Find each line with the string "Blender" and report it.

*** RECORDS TO USE ***

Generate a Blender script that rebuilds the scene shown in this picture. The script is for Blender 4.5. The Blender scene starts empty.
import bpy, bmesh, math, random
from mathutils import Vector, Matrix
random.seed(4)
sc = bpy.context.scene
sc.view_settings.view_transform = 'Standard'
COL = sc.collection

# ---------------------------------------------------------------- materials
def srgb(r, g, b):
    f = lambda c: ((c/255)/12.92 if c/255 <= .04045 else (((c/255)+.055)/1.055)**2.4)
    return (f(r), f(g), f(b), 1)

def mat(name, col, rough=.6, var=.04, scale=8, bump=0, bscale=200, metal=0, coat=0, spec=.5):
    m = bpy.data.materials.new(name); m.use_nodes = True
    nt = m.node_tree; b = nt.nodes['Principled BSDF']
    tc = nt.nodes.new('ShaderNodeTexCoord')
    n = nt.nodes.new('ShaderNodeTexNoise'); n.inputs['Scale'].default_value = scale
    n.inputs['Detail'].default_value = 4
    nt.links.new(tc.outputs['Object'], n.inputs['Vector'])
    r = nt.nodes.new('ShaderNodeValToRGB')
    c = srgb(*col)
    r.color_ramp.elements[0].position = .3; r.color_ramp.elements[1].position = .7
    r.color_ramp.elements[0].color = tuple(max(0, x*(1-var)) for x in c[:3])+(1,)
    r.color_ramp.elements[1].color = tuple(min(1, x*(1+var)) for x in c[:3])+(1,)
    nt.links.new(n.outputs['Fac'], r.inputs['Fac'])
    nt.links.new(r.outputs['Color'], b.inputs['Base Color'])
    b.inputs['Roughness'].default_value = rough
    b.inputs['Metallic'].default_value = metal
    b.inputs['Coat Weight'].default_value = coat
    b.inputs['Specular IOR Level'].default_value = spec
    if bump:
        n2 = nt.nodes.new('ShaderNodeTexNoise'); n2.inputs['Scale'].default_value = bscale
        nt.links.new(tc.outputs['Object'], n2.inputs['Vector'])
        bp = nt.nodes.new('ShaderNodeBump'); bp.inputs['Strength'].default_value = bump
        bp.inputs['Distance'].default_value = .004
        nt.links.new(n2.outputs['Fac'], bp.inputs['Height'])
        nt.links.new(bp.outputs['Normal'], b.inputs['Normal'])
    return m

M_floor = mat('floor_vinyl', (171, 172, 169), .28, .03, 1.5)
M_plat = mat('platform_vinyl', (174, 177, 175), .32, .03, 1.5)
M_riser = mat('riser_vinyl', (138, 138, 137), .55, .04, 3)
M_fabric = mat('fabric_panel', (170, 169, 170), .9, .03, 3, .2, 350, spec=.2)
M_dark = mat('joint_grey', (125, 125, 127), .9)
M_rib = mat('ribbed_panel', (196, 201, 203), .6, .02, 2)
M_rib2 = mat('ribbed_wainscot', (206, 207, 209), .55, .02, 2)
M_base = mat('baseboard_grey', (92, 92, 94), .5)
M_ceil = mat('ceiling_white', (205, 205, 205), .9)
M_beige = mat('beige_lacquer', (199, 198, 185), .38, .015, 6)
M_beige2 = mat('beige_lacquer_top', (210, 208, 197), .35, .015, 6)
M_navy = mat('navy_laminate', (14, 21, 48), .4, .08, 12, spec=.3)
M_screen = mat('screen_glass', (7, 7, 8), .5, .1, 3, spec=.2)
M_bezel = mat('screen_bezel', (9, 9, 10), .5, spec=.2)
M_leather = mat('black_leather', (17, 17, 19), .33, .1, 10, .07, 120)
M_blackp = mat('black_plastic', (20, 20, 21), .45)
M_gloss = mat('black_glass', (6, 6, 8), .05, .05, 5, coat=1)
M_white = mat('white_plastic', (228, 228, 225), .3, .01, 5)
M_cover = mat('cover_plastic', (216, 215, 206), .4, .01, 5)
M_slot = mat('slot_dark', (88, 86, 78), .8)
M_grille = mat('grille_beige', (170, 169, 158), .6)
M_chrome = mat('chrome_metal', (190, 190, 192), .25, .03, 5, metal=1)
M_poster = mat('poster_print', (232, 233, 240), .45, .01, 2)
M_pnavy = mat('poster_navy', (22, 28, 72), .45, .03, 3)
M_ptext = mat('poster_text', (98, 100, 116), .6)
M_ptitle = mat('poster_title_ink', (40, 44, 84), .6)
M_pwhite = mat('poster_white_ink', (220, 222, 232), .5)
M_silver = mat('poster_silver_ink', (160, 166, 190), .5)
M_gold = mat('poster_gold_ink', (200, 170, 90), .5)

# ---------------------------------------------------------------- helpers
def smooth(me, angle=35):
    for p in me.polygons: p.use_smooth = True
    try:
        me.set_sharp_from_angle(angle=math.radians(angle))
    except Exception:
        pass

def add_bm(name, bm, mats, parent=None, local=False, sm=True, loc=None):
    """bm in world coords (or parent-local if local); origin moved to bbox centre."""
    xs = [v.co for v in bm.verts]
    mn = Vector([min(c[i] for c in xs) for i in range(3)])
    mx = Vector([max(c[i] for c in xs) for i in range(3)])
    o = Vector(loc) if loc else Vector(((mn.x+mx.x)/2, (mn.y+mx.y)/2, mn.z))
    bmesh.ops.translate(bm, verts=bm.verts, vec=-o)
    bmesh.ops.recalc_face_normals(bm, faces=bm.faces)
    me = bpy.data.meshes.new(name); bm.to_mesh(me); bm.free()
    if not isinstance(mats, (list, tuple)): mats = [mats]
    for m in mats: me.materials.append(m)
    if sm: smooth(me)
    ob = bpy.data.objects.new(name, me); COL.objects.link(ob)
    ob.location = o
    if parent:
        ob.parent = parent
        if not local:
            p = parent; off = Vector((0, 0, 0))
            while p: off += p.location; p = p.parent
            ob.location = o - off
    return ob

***
*** RECORDS TO USE ***

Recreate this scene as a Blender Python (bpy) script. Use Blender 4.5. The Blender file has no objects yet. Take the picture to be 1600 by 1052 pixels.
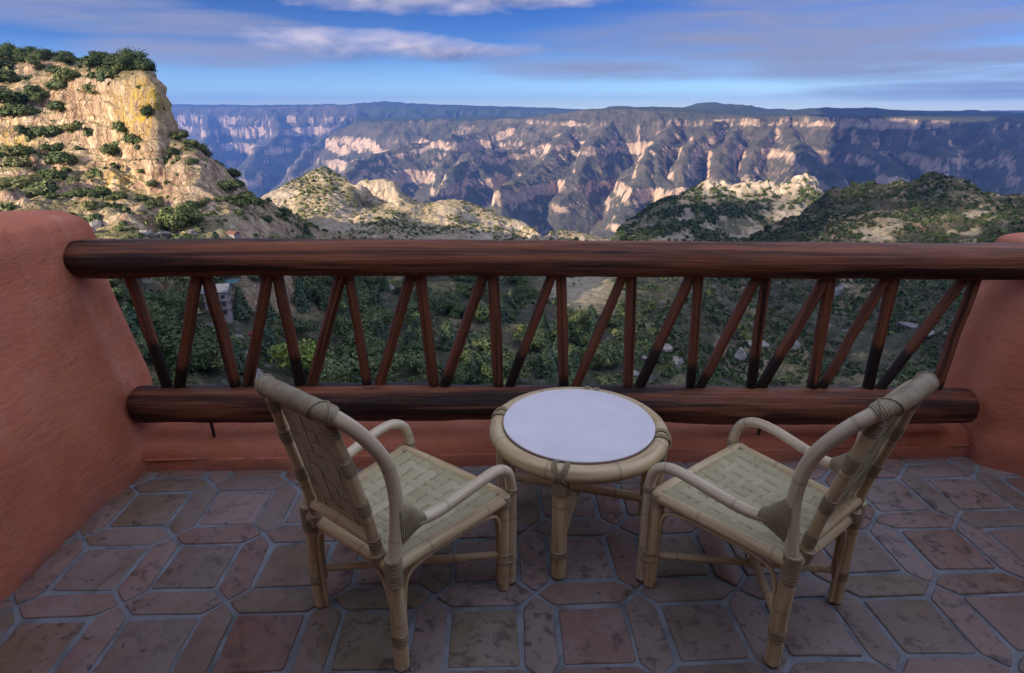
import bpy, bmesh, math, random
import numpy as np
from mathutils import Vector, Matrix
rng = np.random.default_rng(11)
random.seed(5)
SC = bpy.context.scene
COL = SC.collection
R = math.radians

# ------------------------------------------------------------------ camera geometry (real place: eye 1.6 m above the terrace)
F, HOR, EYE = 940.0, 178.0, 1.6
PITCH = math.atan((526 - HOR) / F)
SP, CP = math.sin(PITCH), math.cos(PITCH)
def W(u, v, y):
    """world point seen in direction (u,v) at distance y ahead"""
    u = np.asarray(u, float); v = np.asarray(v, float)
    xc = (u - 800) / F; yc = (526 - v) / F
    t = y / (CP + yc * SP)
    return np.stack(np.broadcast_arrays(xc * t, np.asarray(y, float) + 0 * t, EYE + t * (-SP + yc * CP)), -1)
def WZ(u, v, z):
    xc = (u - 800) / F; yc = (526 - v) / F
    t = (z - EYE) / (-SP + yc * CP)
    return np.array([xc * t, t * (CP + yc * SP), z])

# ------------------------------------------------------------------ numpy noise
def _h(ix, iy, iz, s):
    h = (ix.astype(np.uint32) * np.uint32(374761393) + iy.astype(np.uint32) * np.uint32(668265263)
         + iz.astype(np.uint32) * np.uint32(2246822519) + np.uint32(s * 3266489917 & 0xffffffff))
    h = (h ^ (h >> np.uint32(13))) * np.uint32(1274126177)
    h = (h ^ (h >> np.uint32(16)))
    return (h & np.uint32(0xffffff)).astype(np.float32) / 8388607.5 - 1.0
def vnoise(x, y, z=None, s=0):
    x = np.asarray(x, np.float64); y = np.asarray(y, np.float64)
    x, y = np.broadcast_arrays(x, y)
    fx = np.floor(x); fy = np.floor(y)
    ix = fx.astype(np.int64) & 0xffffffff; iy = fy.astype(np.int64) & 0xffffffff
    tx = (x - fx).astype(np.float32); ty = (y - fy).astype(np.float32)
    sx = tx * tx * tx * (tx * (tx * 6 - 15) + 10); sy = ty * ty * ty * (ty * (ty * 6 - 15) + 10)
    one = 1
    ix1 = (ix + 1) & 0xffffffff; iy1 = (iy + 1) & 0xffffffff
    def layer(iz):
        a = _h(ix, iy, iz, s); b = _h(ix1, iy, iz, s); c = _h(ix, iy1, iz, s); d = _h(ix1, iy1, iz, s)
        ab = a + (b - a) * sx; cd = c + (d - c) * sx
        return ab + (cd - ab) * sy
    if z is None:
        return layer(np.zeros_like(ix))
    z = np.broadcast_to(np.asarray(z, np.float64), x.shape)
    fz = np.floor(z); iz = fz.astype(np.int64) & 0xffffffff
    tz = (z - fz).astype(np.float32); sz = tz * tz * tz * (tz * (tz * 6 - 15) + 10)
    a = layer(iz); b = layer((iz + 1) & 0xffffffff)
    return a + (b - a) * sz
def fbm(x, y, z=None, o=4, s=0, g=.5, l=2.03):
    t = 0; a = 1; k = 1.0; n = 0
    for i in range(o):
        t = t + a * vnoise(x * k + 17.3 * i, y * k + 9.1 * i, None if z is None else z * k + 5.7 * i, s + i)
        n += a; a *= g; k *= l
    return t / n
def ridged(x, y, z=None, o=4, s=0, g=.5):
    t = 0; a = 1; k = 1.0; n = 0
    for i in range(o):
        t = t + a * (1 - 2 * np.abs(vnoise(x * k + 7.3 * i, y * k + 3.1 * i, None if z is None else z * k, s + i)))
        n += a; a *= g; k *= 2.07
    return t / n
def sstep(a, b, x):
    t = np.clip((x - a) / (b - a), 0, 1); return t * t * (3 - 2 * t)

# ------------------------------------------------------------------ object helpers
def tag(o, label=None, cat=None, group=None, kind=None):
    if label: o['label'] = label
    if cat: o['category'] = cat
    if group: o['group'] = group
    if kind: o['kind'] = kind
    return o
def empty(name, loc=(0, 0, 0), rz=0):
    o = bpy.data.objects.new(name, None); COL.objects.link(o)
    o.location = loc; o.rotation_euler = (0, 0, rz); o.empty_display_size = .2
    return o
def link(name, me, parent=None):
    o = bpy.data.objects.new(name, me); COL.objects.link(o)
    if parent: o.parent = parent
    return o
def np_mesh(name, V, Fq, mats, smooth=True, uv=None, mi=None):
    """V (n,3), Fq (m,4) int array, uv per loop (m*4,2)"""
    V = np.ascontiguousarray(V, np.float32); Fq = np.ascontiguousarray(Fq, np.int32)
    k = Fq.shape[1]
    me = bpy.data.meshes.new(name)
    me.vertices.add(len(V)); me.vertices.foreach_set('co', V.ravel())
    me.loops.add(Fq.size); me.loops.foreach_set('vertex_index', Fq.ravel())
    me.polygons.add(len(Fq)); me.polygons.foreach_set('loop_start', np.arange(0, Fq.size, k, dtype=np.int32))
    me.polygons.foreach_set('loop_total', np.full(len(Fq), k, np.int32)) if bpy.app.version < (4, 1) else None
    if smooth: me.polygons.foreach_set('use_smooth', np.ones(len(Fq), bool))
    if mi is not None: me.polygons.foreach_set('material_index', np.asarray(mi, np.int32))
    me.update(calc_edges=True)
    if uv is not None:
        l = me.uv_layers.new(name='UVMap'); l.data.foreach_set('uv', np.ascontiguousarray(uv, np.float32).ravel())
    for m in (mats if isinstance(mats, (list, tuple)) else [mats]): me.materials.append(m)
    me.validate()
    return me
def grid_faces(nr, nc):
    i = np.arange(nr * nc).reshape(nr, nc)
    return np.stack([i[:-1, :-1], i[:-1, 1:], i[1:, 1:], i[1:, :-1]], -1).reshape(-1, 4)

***

TASK RESPONSE:
Generate a Blender script that rebuilds the scene shown in this picture. The script is for Blender 4.5. The Blender scene starts empty.
Recreate this scene as a Blender Python (bpy) script. Use Blender 4.5. The Blender file has no objects yet. Take the picture to be 1600 by 1052 pixels.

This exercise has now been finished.